For the GC32 foiling catamarans, the 8-12 knot conditions meant flying a hull upwind, crews hiking and fully foiling downwind, at times hitting 20+ knots.

In the first race ARGO won the favoured pin as the other three GC32s started on port. After a long haul out to the left, Jason Carroll’s team was clearly ahead, picking up a nice line of pressure along the port layline and extended away from there with Flavio Marazzi’s ARMIN STROM Sailing Team picking up second.

Race two’s start was more or less a reverse of the first with ARGO carrying out a port tack start and the rest heading out to the left. According to ARGO’s Chad Corning, in retrospect their choice was a mistake. “You really wanted ideally to do one tack and we decided we liked the right side better and went out there. But the guys who started on starboard and went out to the left corner, that was a better tactical play.”

Eric Maris’ ZouLou came into its own in this race, winning the start and from there never looked back, the French team with past experience in both the Extreme 40s and D35s, scoring their first GC32 foiling catamaran bullet, in this their first regatta in the class.

Despite ARGO’s slow start, Carroll’s team managed to overhaul Alex Jackson’s Leenabarca on the second beat to claim second. “We had this steady pretty high mode upwind which we put to work,” explained Corning. This leaves the two time Melges 32 World Champions overall leader on six points, three points clear of ZouLou and ARMIN Strom Sailing Team.

“The second race today was as close as everyone has been. It tends to get stretched out and the rich get richer, but in that race everyone was right there, close together at the top mark, which was good,” concluded Corning.

Racing on the other courses took place in shifty winds that ranged from 5 to 7 knots. "We got two decent races and that's pretty remarkable considering what the race committee had to deal with," said Bennet Greenwald, skipper of the J/70 Perseverance. "Those guys were really on top of things. They did a very, very professional job."

J/70, largest class in the regatta with 54 boats, is sailing on the Division 2 course that is managed by Dave Brennan. A veteran PRO and Key West stalwart, Brennan was forced to delay several times in order to start races in stable winds.

"The breeze was very dodgy and moving through at 50° so the trick was picking the right radial to kick the race off," Brennan said. "We want the sailors to have a reasonably square line. Prior to Race 4, we had to postpone three times to reset the line."

Brennan got the Melges 24 fleet started with a heading of 150 degrees and by the time he went into sequence for the J/70 fleet the wind had shifted to 180. He credited an experienced team of race committee volunteers for reacting quickly with regard to moving upwind marks and posting flags.

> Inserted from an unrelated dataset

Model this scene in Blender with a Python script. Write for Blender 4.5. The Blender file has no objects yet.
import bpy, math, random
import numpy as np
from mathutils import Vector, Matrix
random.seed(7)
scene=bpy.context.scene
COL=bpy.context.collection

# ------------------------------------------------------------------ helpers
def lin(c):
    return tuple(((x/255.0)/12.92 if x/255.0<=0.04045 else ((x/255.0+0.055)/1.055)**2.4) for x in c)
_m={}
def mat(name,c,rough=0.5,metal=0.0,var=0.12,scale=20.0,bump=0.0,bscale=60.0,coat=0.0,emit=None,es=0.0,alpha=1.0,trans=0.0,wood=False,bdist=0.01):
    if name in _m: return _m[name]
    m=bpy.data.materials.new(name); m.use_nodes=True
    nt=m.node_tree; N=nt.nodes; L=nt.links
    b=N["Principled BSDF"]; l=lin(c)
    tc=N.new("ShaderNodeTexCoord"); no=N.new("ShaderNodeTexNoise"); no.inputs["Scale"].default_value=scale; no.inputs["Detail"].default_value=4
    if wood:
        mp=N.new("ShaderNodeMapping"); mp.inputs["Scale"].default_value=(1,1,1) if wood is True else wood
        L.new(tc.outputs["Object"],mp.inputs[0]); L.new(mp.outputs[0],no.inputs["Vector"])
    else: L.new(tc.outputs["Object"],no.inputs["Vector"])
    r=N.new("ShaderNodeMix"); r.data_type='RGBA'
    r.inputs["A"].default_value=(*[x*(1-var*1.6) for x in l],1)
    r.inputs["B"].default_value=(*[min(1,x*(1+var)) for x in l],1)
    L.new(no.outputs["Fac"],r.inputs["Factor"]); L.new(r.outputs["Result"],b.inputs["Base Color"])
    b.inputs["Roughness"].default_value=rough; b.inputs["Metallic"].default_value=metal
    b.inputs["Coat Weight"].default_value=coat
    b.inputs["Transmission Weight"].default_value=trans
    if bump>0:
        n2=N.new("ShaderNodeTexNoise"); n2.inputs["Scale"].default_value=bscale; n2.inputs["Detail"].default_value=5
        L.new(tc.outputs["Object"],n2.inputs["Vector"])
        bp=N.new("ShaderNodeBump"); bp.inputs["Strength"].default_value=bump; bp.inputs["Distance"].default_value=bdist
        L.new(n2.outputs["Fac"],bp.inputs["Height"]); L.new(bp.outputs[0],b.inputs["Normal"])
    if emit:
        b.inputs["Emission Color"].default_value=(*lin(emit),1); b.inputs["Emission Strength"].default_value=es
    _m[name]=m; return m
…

"We made the racing as good as we could. Actually, we were very fortunate that it was quite good," Brennan said.

Veteran sailmaker Jud Smith was the daily winner in J/70 class, placing second in Race 3 then getting the gun in Race 4. That moved the Marblehead (Mass.) resident to the top of the standings with a low score of 30 points, just one ahead of the aforementioned Greenwald.

"We got out to the course early and had a nice tune-up session with another boat, which allowed us to get accustomed to the conditions," Smith said. "I would have been happy with two Top 10 finishes on a day like this so I'm ecstatic to get a first and a second. We were fortunate to be in the right spots and I thought the team did a good job of changing gears." continued Smith, who is head of Doyle One-Design, has his daughter Lindsay on the boat along with Marc Gauthier and Will Felder. The former Rolex Yachtsman of the Year says the entire crew participates in tactics and strategy.

Irish skipper Conor Clarke and his team aboard Embarr continue to set the pace in Melges 24 class, which has attracted 13 entries. Clarke stayed hot with a third bullet to begin Tuesday before cooling off and finishing seventh in Race 4.

"The core group of this team has been together a while now and is excellent," said Clarke, who placed third and fifth at the Melges 24 World Championship. "We made good tactical calls today and had an ability to change modes."

Clarke, who hails from Dublin, is competing off the Conch Republic for the first time. "This has been a bucket list item for me personally. I've always wished I could do this regatta. To win in Key West would be a great accomplishment."

Party Girl, sailed by Norway's Jens Altern Wathne, won the day in Melges 24 class with a fifth and a second - earning the Lewmar Boat of the Day Award. Jorgen Altern Wathne is calling tactics for his brother.

Bermuda skipper Alec Cutler steered Hedgehog to victory in Race 3 and a third place finish in Race 4 to extend his lead in Melges 32 class to three points.

After winning both races on Tuesday, New York skipper Iris Vogel tacked on a couple seconds on Tuesday to remain atop the standings in J/88 class. There is a new leader in the J/111 class after Florida skipper George Gamble posted a pair of bullets.

Quantum Sail Design Group pro Scott Nixon is calling tactics for Gamble on My Sharona, which holds a four-point lead over Rob Ruhlman's Spaceman Spiff.

"We got great starts and did not miss a wind shift all day," Gamble said. "The racing is amazingly tight. We won today's second race by about a boat length."

British skipper Joe Woods remained the leader in both PHRF 1 and the Farr 280 sub-class. Woods has steered Red to a solid score line of 1-1-2-2 so far and his low score of six is half as many as Decision, another Farr 280 skippered by Stephen Murray of New Orleans.

Tangent, a Cape Fear 38 owned by Gerry Taylor of Annapolis, is another boat that has led at the end of each day's racing. Chesapeake Sails professional Chuck O'Malley is tactician on Tangent, which has won three of four races and also counts a second.

The forecast is looking light for tomorrow and there is a possibility that the race committee will attempt to get what racing they can in during the morning. Better conditions are forecast for the end of the week.